* BEGIN Data shown *
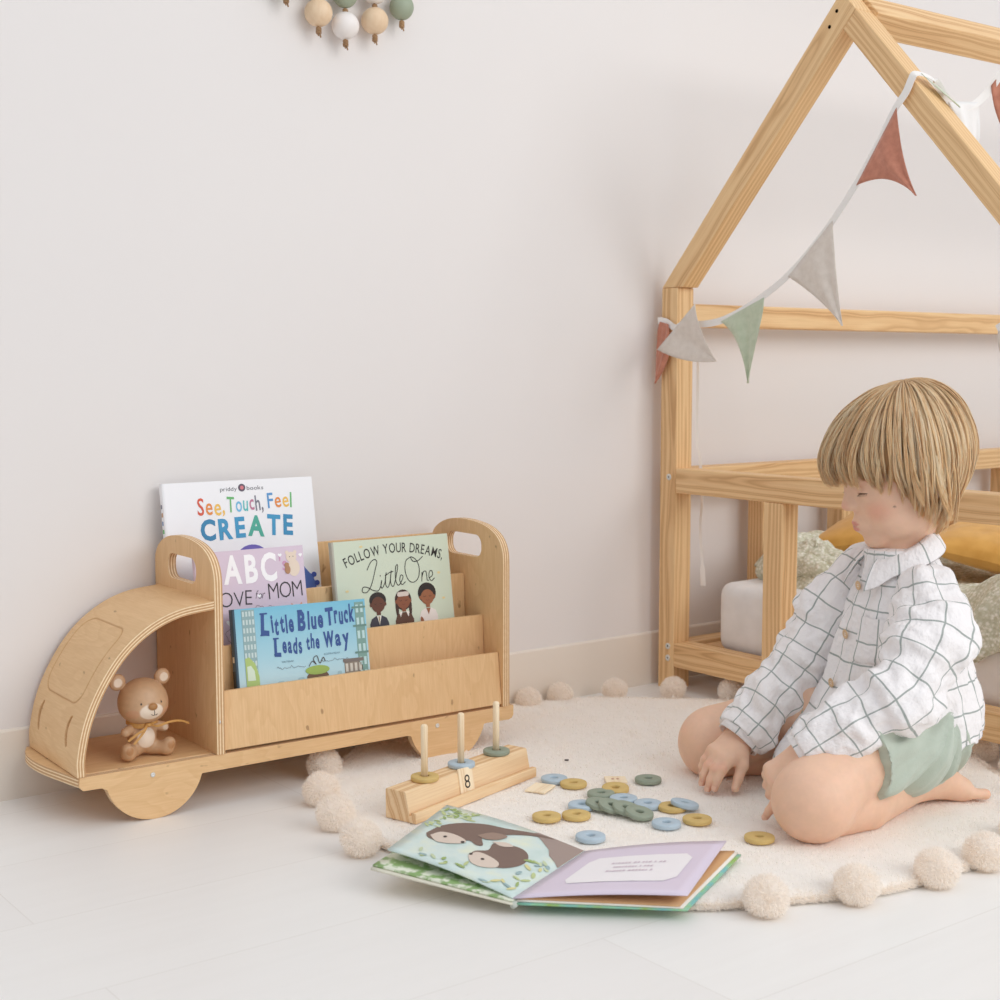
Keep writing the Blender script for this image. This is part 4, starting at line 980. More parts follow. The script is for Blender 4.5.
# covers
cov = NT('cover_outer'); n = cov.noise(cov.mapping(cov.attr('tc'), (5,5,1)), 1.5, 3); cov = cov.done(cov.ramp(n, [(.35, lin((120,184,186))), (.5, lin((142,196,160))), (.65, lin((150,180,90)))]), .4)
patch('back_board', [(.936,-.762,.0145), (1.094,-.697,.0165), (1.233,-.814,.0215), (1.073,-.886,.0135)], cov, th=.0022)
patch('end_paper', [(.937,-.760,.0175), (1.095,-.696,.0195), (1.230,-.812,.0245), (1.070,-.883,.0165)], flat('board_core', (238,232,222), .6), th=.0025)
patch('page_block', [(.938,-.759,.0195), (1.095,-.695,.0215), (1.226,-.810,.0262), (1.067,-.881,.0182)], tan_, th=.0018)
LN, LF = (.846,-.610,.036), (1.010,-.520,.040)
patch('front_board', [(.930,-.761,.0155), (1.088,-.698,.0175), (1.000,-.525,.030), (.842,-.613,.032)], flat('board_edge', (226,222,204), .6), th=.0025)
patch('page_block', [(.931,-.760,.018), (1.089,-.697,.020), (1.004,-.523,.033), (.846,-.611,.0345)], grn, th=.0018)
LP = Page([SP0, SP1, (1.018,-.513,.0475), (.870,-.605,.046)], .004)
patch('picture_page', [tuple(q) for q in LP.c], otter_page(), sag=.004)
RP = Page([SP0, SP1, (1.2235,-.799,.036), (1.068,-.8915,.033)], .003)
lavp = flat('page_lavender', (218,206,222), .35)
patch('lavender_page', [tuple(q) for q in RP.c], lavp, sag=.003)
V, F = tube_vf([(.932,-.760,.0125),(1.090,-.697,.0145)], .004, 8); mk('spine', V, F, flat('spine_cloth', (200,206,196), .6), OB, smooth=True)
RP.shape('text_panel', [(.22,.22),(.80,.22),(.86,.30),(.86,.66),(.80,.74),(.22,.74),(.18,.66),(.18,.30)], flat('panel_white', (240,236,238), .4), .0006)
def page_line(P_g, u0, u1, v, hgt, mat, n=22, seed=1):
    rr = random.Random(seed); parts = []; u = u0
    while u < u1:
        w_ = rr.uniform(.010,.020); V = [P_g.at(u, v, .0010), P_g.at(u+w_, v, .0010), P_g.at(u+w_, v+hgt, .0010), P_g.at(u, v+hgt*rr.uniform(.7,1), .0010)]; parts.append((V, [(0,1,2,3)])); u += w_+rr.choice([.006,.006,.018])
    V, F = merge(parts); mk('printed_line', V, F, mat, OB)
for i, (v, a, b) in enumerate(((.57,.36,.70),(.49,.40,.66),(.41,.38,.68))): page_line(RP, a, b, v, .030, ink((212,196,206)), seed=i)
# otters: u runs from the gutter outwards (right to left in the picture), v from near to far
ott = ink((120,98,88)); ott2 = ink((150,126,112)); face_ = ink((214,198,184)); dk = ink((52,40,38))
def T_(px, py):  # (x across the page picture 0..1 from left, y 0..1 from near edge) -> (u, v)
    return (1-px, py)
def shp(nm, pts, mat, lift): LP.shape(nm, [T_(*p) for p in [tuple(q) for q in smooth_line(pts+[pts[0]], 4)[:-1]]], mat, lift)
shp('otter_drawing', [(.10,.42),(.13,.60),(.22,.74),(.36,.84),(.50,.88),(.66,.96),(.80,.985),(.66,.90),(.56,.80),(.50,.70),(.44,.62),(.50,.50),(.46,.47),(.40,.50),(.34,.44),(.30,.36),(.22,.34),(.14,.36)], ott, .0005)
shp('otter_drawing', [(.14,.40),(.18,.50),(.28,.52),(.38,.48),(.38,.42),(.30,.35),(.22,.33)], face_, .0008)
shp('otter_drawing', [(.40,.62),(.46,.74),(.56,.76),(.54,.66),(.47,.60)], ott2, .0009)
for q in ((.24,.44),(.375,.44)): LP.shape('otter_drawing', [T_(*p) for p in blob(q[0], q[1], .013, .018, 12)], dk, .0011)
shp('otter_drawing', [(.50,.28),(.50,.38),(.56,.46),(.54,.58),(.60,.64),(.72,.66),(.80,.58),(.82,.44),(.76,.30),(.64,.22),(.56,.20)], ott, .0005)
shp('otter_drawing', [(.50,.28),(.52,.37),(.60,.38),(.70,.34),(.72,.26),(.64,.19),(.56,.20)], face_, .0008)
shp('otter_drawing', [(.52,.60),(.60,.66),(.66,.64),(.60,.58)], face_, .0009)
for q in ((.60,.30),(.505,.31)): LP.shape('otter_drawing', [T_(*p) for p in blob(q[0], q[1], .012, .016, 12)], dk, .0011)
LP.shape('rock_drawing', [T_(*p) for p in [(.998,.60),(.95,.66),(.88,.72),(.84,.80),(.74,.90),(.66,.965),(.68,.995),(.998,.995)]], ink((158,140,132)), .0004)
rr = random.Random(8); gm = [ink((150,172,104)), ink((186,198,142)), ink((196,208,172)), ink((150,176,178)), ink((214,208,150))]
for k in range(64):
    if k < 34: cx, cy = rr.uniform(.01,.42), rr.uniform(.80,.99) if k % 2 else rr.uniform(.55,.95); 
    elif k < 50: cx, cy = rr.uniform(.80,.97), rr.uniform(.10,.62)
    else: cx, cy = rr.uniform(.15,.95), rr.uniform(.02,.16)
    if k < 34 and cx > .12 and cy < .86 - (.4-cx)*.4: cx *= .28
    a = rr.uniform(0, 3.14); LP.shape('leaf_drawing', [T_(*p) for p in blob(cx, cy, rr.uniform(.025,.045), rr.uniform(.010,.016), 8, a) if 0 < p[0] < 1 and 0 < p[1] < 1], gm[k % 5 if k > 34 else k % 3], .00045+.00001*k) if all(0 < p[0] < 1 and 0 < p[1] < 1 for p in blob(cx, cy, .045, .016, 8, a)) else None
#STAGE3
# ================================================================ implicit surfaces for bodies and cloth
def cap(a, b, ra, rb=None, k=.01, sub=False):
    a = np.array(a, float); b = np.array(b, float); rb = ra if rb is None else rb; ab = b-a; L2 = max(ab@ab, 1e-12)
    def f(P):
        q = P-a; t = np.clip(q@ab/L2, 0, 1); return np.linalg.norm(q - t[:,None]*ab, axis=1) - (ra + (rb-ra)*t)
    return (f, k, sub)
def sph(c, r, k=.01, sub=False): return cap(c, c, r, r, k, sub)
def ell(c, r, k=.01, rot=None, sub=False):
    c = np.array(c, float); r = np.array(r, float)
    def f(P):
        q = P-c
        if rot is not None: q = q@rot
        k0 = np.linalg.norm(q/r, axis=1); k1 = np.linalg.norm(q/(r*r), axis=1); return np.where(k1 > 1e-9, k0*(k0-1)/np.maximum(k1, 1e-9), -r.min())
    return (f, k, sub)
def smin(a, b, k):
    h = np.maximum(k-np.abs(a-b), 0)/k; return np.minimum(a, b) - h*h*k*.25
def combine(ds, prims):
    d = None
    for e, (f, k, sub) in zip(ds, prims):
        if d is None: d = e
        elif sub: d = -smin(-d, e, k)
        else: d = smin(d, e, k)
    return d
def sdf(P, prims): return combine([p[0](P) for p in prims], prims)
def polygonize(prims, lo, hi, h, B=20, newton=1):
    lo = np.array(lo, float); hi = np.array(hi, float); n = (np.ceil((hi-lo)/h).astype(int)//B + 1)*B + 1
    D = np.full(n, 1., np.float32); nb = (n-1)//B
    gi = np.stack(np.meshgrid(*[np.arange(k) for k in nb], indexing='ij'), -1).reshape(-1,3)
    cen = lo + (gi*B + B/2)*h; Rb = (B/2+1)*h*math.sqrt(3)
    DC = np.stack([p[0](cen) for p in prims]); tot = combine(list(DC), prims)
    ax = np.arange(B+1)*h; sub = np.stack(np.meshgrid(ax, ax, ax, indexing='ij'), -1).reshape(-1,3)
    for i, g in enumerate(gi):
        sl = tuple(slice(g[a]*B, g[a]*B+B+1) for a in range(3))
        if abs(tot[i]) > Rb*1.25+.012: D[sl] = tot[i]; continue
        sel = [p for j, p in enumerate(prims) if j == 0 or DC[j,i] < Rb*1.15 + p[1]]
        D[sl] = sdf(lo + g*B*h + sub, sel).reshape(B+1, B+1, B+1)
    s = D < 0; c = np.zeros(np.array(D.shape)-1, np.uint8)
    for a in (0,1):
        for b in (0,1):
            for d in (0,1): c += s[a:a+c.shape[0], b:b+c.shape[1], d:d+c.shape[2]]
    act = np.argwhere((c > 0) & (c < 8)); vid = np.full(c.shape, -1, np.int32); vid[tuple(act.T)] = np.arange(len(act))
    cor = {}
    for a in (0,1):
        for b in (0,1):
            for d in (0,1): cor[a,b,d] = D[act[:,0]+a, act[:,1]+b, act[:,2]+d]
    acc = np.zeros((len(act),3)); cnt = np.zeros(len(act))
    for k0 in cor:
        for axx in range(3):
            if k0[axx]: continue
            k1 = list(k0); k1[axx] = 1; v0, v1 = cor[k0], cor[tuple(k1)]; m = (v0 < 0) != (v1 < 0)
            t = np.where(m, v0/np.where(m, v0-v1, 1), 0); p = np.array(k0, float)[None].repeat(len(act), 0); p[:,axx] += t
            acc += np.where(m[:,None], p, 0); cnt += m
    V = lo + (act + acc/cnt[:,None])*h
    F = []
    for axx in range(3):
        u, w_ = [(1,2),(2,0),(0,1)][axx]
        sl0 = [slice(None)]*3; sl1 = [slice(None)]*3; sl0[axx] = slice(0,-1); sl1[axx] = slice(1,None)
        E = np.argwhere(s[tuple(sl0)] != s[tuple(sl1)]); E = E[(E[:,u] > 0) & (E[:,w_] > 0) & (E[:,u] < c.shape[u]) & (E[:,w_] < c.shape[w_])]
        ins = s[tuple(E.T)]; q = []
        for du, dw in ((1,1),(0,1),(0,0),(1,0)):
            e = E.copy(); e[:,u] -= du; e[:,w_] -= dw; q.append(vid[tuple(e.T)])
        q = np.stack(q, 1); q[~ins] = q[~ins][:, ::-1]; F.append(q)
    F = np.concatenate(F); F = F[(F >= 0).all(1)]
    def grad(V):
        e = h*.5; return np.stack([sdf(V+[e,0,0], prims)-sdf(V-[e,0,0], prims), sdf(V+[0,e,0], prims)-sdf(V-[0,e,0], prims), sdf(V+[0,0,e], prims)-sdf(V-[0,0,e], prims)], 1)/(2*e)
    for _ in range(newton):
        G = grad(V); d = sdf(V, prims); V = V - G*np.clip(d/np.maximum((G*G).sum(1), .2), -h, h)[:,None]
    G = grad(V); N = G/np.maximum(np.linalg.norm(G,axis=1), 1e-6)[:,None]
    return V, F, N
_perm = np.random.default_rng(1).permutation(4096).astype(np.int64); _val = np.random.default_rng(2).uniform(-1,1,4096)
def vnoise(P):
    """smooth value noise, vectorised"""
    P = np.asarray(P, float); I = np.floor(P).astype(np.int64); f = P-I; f = f*f*f*(f*(f*6-15)+10); out = 0
    for a in (0,1):
        for b in (0,1):
            for c in (0,1):
                hsh = _perm[(_perm[(_perm[(I[:,0]+a) & 4095] + I[:,1]+b) & 4095] + I[:,2]+c) & 4095]
                out = out + _val[hsh]*(f[:,0] if a else 1-f[:,0])*(f[:,1] if b else 1-f[:,1])*(f[:,2] if c else 1-f[:,2])
    return out
def sstep(a, b, x): t = np.clip((x-a)/(b-a), 0, 1); return t*t*(3-2*t)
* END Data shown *
What you need to do: Of the lines above, how many hold the word "parts"? Say the number alone.

Complete response: 4